Sunday, 16 December 2012

John Boehner tax deal

John Boehner tax deal, The Obama administration’s target of $1.6 trillion in taxes isn’t anything new. It’s an update of the $1.5 trillion in taxes they’ve been proposing since 2011. A year has passed, which means the same policies — letting the Bush tax cuts expire for income over $250,000 and then limiting some deductions and loopholes for wealthier taxpayers — will now raise $1.6 trillion rather than $1.5 trillion, but there’s nothing new in their goal.Here’s what is new:

The White House is saying, clearly, that they won’t permit the top tax rates to remains where they are. They’re taking House Speaker John A. Boehner’s proposed deal and rejecting it.

Recall what Boehner (R-Ohio) said:
For purposes of forging a bipartisan agreement that begins to solve the problem, we’re willing to accept new revenue, under the right conditions.
What matters is where the increased revenue comes from, and what type of reform comes with it.Does the increased revenue come from government taking a larger share of what the American people earn through higher tax rates?

Or does it come as the byproduct of a growing economy, energized by a simpler, cleaner, fairer tax code, with fewer loopholes, and lower rates for all?
That looked like the outline of a deal. Republicans agree to raise revenues so long as they get the fig leaf of holding rates steady, or potentially even lowering them. The White House is saying the deal won’t work.

They’re saying that because they believe, as a matter of math, that the deal quite literally won’t work. “Higher revenues, lower rates” sounds good on paper, but it’s devilishly hard to do in practice.

To get the kind of revenue we’re talking about here, you have to be willing to wipe out provisions like the charitable deduction and the mortgage-interest deduction at higher levels. No one has shown any willingness of being open to that, and it’s not even clear that it’s a good idea. “When you take a cold, hard look at the amount of resources you can raise from that top 2 percent of Americans through limiting deductions, you will find yourself disappointed relative to the magnitude of the revenue increases that we need,” Treasury Secretary Timothy F. Geithner said.

For the White House, one takeaway from the 2011 negotiations was that Republicans like to talk about tax reforms that will raise revenue, but when you drill down, the revenue comes from some combination of dynamic scoring (simply assuming the new tax code leads to more growth which generates more revenue) and a vague promises that Congress will get to work on figuring out how to close some tax loopholes. That is to say, when you drill down, it’s not clear the new revenue will come at all.

The White House’s view is that real revenue from higher marginal tax rates in the hand is preferable to promised revenues from some vague tax reform process in the bush. And so they’re not going to extend the high-income Bush tax cuts just because Republicans are promising tax reform.
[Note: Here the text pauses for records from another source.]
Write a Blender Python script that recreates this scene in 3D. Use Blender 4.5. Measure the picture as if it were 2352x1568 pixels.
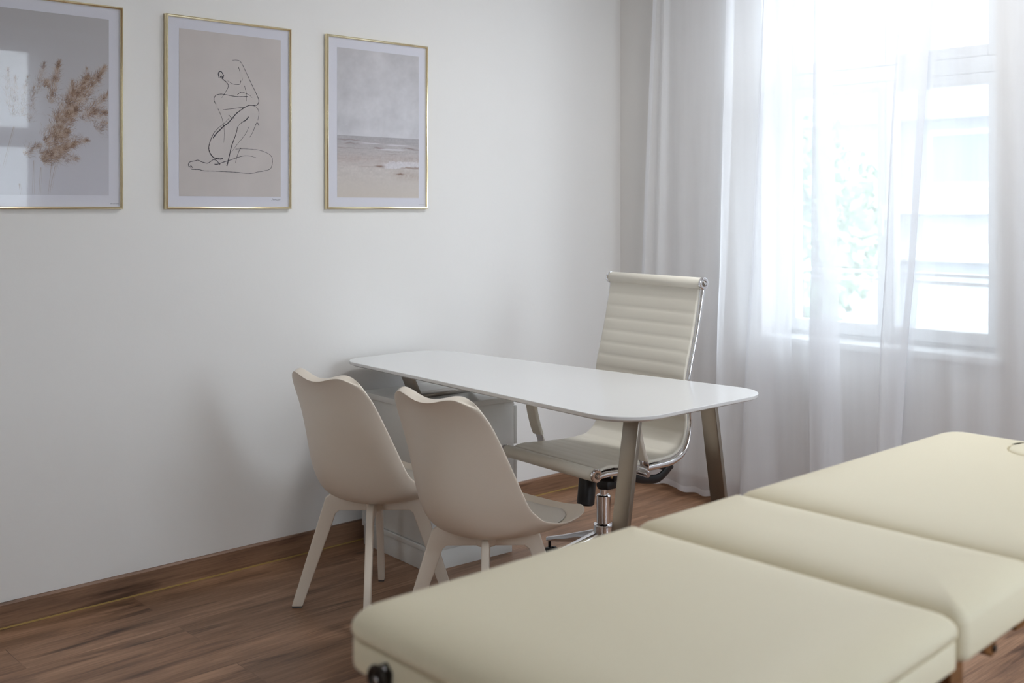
import bpy, bmesh, math, random
import numpy as np
from mathutils import Vector, Matrix, noise

C = bpy.context.scene.collection
for o in list(bpy.data.objects): bpy.data.objects.remove(o)
PI = math.pi
R = math.radians
SKY_LOW, SKY_HIGH = 3.2, 34.0
FILL_LAMP_W = 30.0

# ------------------------------------------------------------------ camera
cam_d = bpy.data.cameras.new('camera')
cam = bpy.data.objects.new('camera', cam_d); C.objects.link(cam)
cam.location = (-4.1378, -3.6853, 1.35)
cam.rotation_euler = (R(90), 0, R(47.40 - 90))
cam_d.sensor_width = 36; cam_d.lens = 38.1
cam_d.shift_y = -0.1297
cam_d.clip_start = 0.05; cam_d.clip_end = 200
cam_d.dof.use_dof = True; cam_d.dof.focus_distance = 3.7; cam_d.dof.aperture_fstop = 3.2
bpy.context.scene.camera = cam

# ------------------------------------------------------------------ world, exposure
w = bpy.data.worlds.new('sky'); bpy.context.scene.world = w; w.use_nodes = True
bg = w.node_tree.nodes['Background']
# overcast sky, made brighter behind the camera as fill, dimmer past the street window
def wn(t, **k):
    n = w.node_tree.nodes.new(t)
    for a_, v_ in k.items(): setattr(n, a_, v_)
    return n
_tc = wn('ShaderNodeTexCoord'); _dp = wn('ShaderNodeVectorMath', operation='DOT_PRODUCT')
_dp.inputs[1].default_value = Vector((-0.05, -0.85, 0.52)).normalized()
_mr = wn('ShaderNodeMapRange', interpolation_type='SMOOTHSTEP')
for i_, v_ in zip((1, 2, 3, 4), (0.42, 0.97, SKY_LOW, SKY_HIGH)): _mr.inputs[i_].default_value = v_
w.node_tree.links.new(_tc.outputs['Generated'], _dp.inputs[0]); w.node_tree.links.new(_dp.outputs['Value'], _mr.inputs[0])
w.node_tree.links.new(_mr.outputs[0], bg.inputs[1])
bg.inputs[0].default_value = (0.80, 0.91, 1.0, 1)
vs = bpy.context.scene.view_settings
bpy.context.scene.display_settings.display_device = 'sRGB'
vs.view_transform = 'Standard'; vs.look = 'None'; vs.gamma = 1; vs.use_curve_mapping = False
vs.exposure = -0.42

def portal(loc, rot, sx, sy):
    l = bpy.data.lights.new('window_portal', 'AREA'); l.shape = 'RECTANGLE'; l.size = sx; l.size_y = sy
    l.cycles.is_portal = True
    o = bpy.data.objects.new('window_portal', l); C.objects.link(o); o.location = loc; o.rotation_euler = rot
portal((0.30, -1.375, 1.73), (0, R(90), 0), 1.95, 1.06)       # street window in the picture
portal((-5.50, -3.30, 1.73), (0, R(-90), 0), 1.95, 1.15)       # unseen window added beside the camera as fill
portal((-1.625, -5.50, 1.73), (R(90), 0, 0), 1.25, 1.95)       # window behind the camera

# unseen ceiling lamp added above the desk to brighten the room
LX, LY, LZ = -1.10, -1.80, 2.79
_l = bpy.data.lights.new('fill_lamp_light', 'AREA'); _l.shape = 'DISK'; _l.size = .52; _l.energy = FILL_LAMP_W; _l.color = (.95, .98, 1.0)
_lo = bpy.data.objects.new('fill_lamp_light', _l); C.objects.link(_lo); _lo.location = (LX, LY, LZ - .005)

# ------------------------------------------------------------------ materials
def mat(name, col, rough=0.5, metal=0.0, **k):
    m = bpy.data.materials.new(name); m.use_nodes = True
    b = m.node_tree.nodes['Principled BSDF']
    b.inputs['Base Color'].default_value = (*col, 1)
    b.inputs['Roughness'].default_value = rough; b.inputs['Metallic'].default_value = metal
    for a, v in k.items(): b.inputs[a.replace('_', ' ')].default_value = v
    return m
def N(m, t, **kw):
    n = m.node_tree.nodes.new(t)
    for a, v in kw.items():
        if a.startswith('i_'): n.inputs[a[2:].replace('_', ' ')].default_value = v
        else: setattr(n, a, v)
    return n
def L(m, a, b): m.node_tree.links.new(a, b)
def bump(m, scale, strength, dist=0.001, detail=4):
    b = m.node_tree.nodes['Principled BSDF']
    tc = N(m, 'ShaderNodeTexCoord'); n = N(m, 'ShaderNodeTexNoise', i_Scale=scale, i_Detail=detail)
    bp = N(m, 'ShaderNodeBump', i_Strength=strength, i_Distance=dist)
    L(m, tc.outputs['Object'], n.inputs['Vector']); L(m, n.outputs['Fac'], bp.inputs['Height']); L(m, bp.outputs[0], b.inputs['Normal'])
    return m
def ramp(m, src, stops):
    r = N(m, 'ShaderNodeValToRGB'); e = r.color_ramp.elements
    e[0].position, e[0].color = stops[0][0], (*stops[0][1], 1)
    e[1].position, e[1].color = stops[-1][0], (*stops[-1][1], 1)
    for p, c in stops[1:-1]:
        x = e.new(p); x.color = (*c, 1)
    L(m, src, r.inputs[0]); return r.outputs[0]
def mix(m, fac, a, b, mode='MIX'):
    n = N(m, 'ShaderNodeMix', data_type='RGBA', blend_type=mode)
    for s, v in ((n.inputs[0], fac), (n.inputs[6], a), (n.inputs[7], b)):
        if hasattr(v, 'is_linked'): L(m, v, s)
        elif isinstance(v, tuple): s.default_value = (*v, 1)
        else: s.default_value = v
    return n.outputs[2]

M = {}
M['wall'] = bump(mat('wall_paint', (0.785, 0.765, 0.745), 0.75), 60, 0.25, 0.0012)
M['wall_warm'] = bump(mat('beige_wall_paint', (0.72, 0.62, 0.52), 0.8), 60, 0.2, 0.001)
M['ceiling'] = mat('ceiling_paint', (0.88, 0.87, 0.85), 0.9)
M['white_paint'] = mat('white_window_paint', (0.82, 0.83, 0.84), 0.35)
M['desk_white'] = mat('white_lacquer', (0.80, 0.80, 0.80), 0.16)
M['cab_white'] = mat('cabinet_white', (0.74, 0.73, 0.70), 0.28)
M['shell'] = bump(mat('cream_moulded_plastic', (0.86, 0.77, 0.66), 0.42), 900, 0.12, 0.0004)
M['pad'] = mat('cream_soft_pad', (0.78, 0.73, 0.66), 0.55)
M['leather'] = bump(mat('cream_leather', (0.80, 0.755, 0.66), 0.45), 700, 0.15, 0.0005)
M['vinyl'] = bump(mat('cream_vinyl', (0.88, 0.80, 0.60), 0.55, Specular_IOR_Level=0.3), 600, 0.1, 0.0004)
M['chrome'] = mat('chrome', (0.82, 0.82, 0.85), 0.09, 1.0)
M['steel'] = mat('brushed_steel', (0.33, 0.295, 0.255), 0.30, 1.0)
M['black'] = mat('black_plastic', (0.012, 0.012, 0.014), 0.4)
M['darkmetal'] = mat('dark_latch_metal', (0.05, 0.045, 0.04), 0.3, 0.8)
M['gold'] = mat('brass_frame', (0.82, 0.72, 0.48), 0.27, 1.0)
M['mat'] = mat('white_passepartout', (0.74, 0.73, 0.77), 0.8)
M['ink'] = mat('dark_ink', (0.035, 0.03, 0.04), 0.7)
M['foot'] = mat('grey_felt', (0.10, 0.09, 0.085), 0.9)
M['yellow'] = mat('yellow_edge_strip', (0.42, 0.28, 0.09), 0.6)
M['facade'] = mat('grey_facade', (0.50, 0.54, 0.58), 0.9)
M['facade_light'] = mat('pale_facade_band', (0.72, 0.72, 0.72), 0.9)
M['dark_pane'] = mat('dark_window_pane', (0.30, 0.35, 0.42), 0.1)
M['leaf'] = mat('green_leaves', (0.20, 0.30, 0.17), 0.8)
M['bark'] = mat('brown_bark', (0.12, 0.09, 0.07), 0.9)
M['ground'] = mat('grey_asphalt', (0.22, 0.22, 0.22), 0.9)
M['fill_lamp_glass'] = mat('fill_lamp_opal_glass', (0.9, 0.9, 0.9), 0.4, Emission_Color=(1, .96, .91, 1), Emission_Strength=6.0)
M['door'] = mat('white_door_paint', (0.78, 0.77, 0.75), 0.4)

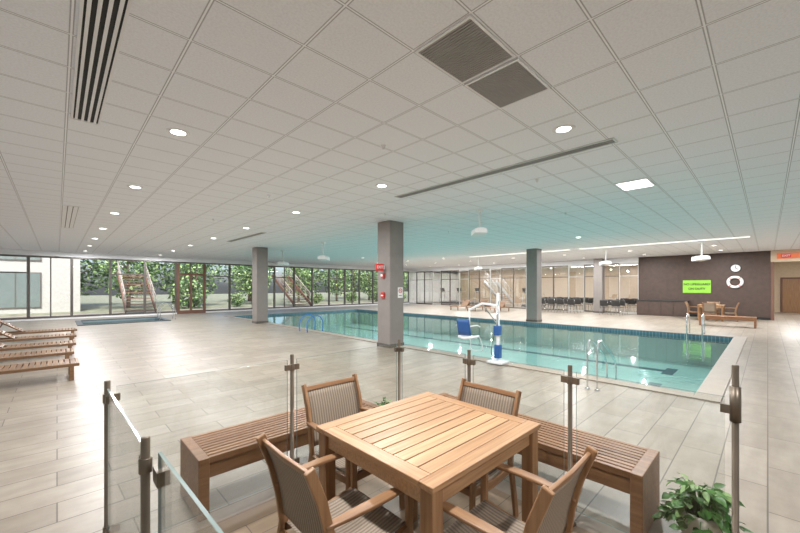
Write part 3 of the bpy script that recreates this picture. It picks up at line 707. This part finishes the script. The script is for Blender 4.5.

If, after the high-income Bush tax cuts expire, Congress wants to do tax reform, and if Congress can then figure out a way to raise that revenue, and probably a bit more, from closing loopholes or adding new taxes, then that’s worth looking into.

But the White House’s position, for now, is that there’s no way the top tax rate will remain 35 percent after January. They’re not accepting Boehner’s preferred framework in which the top tax rate doesn’t rise.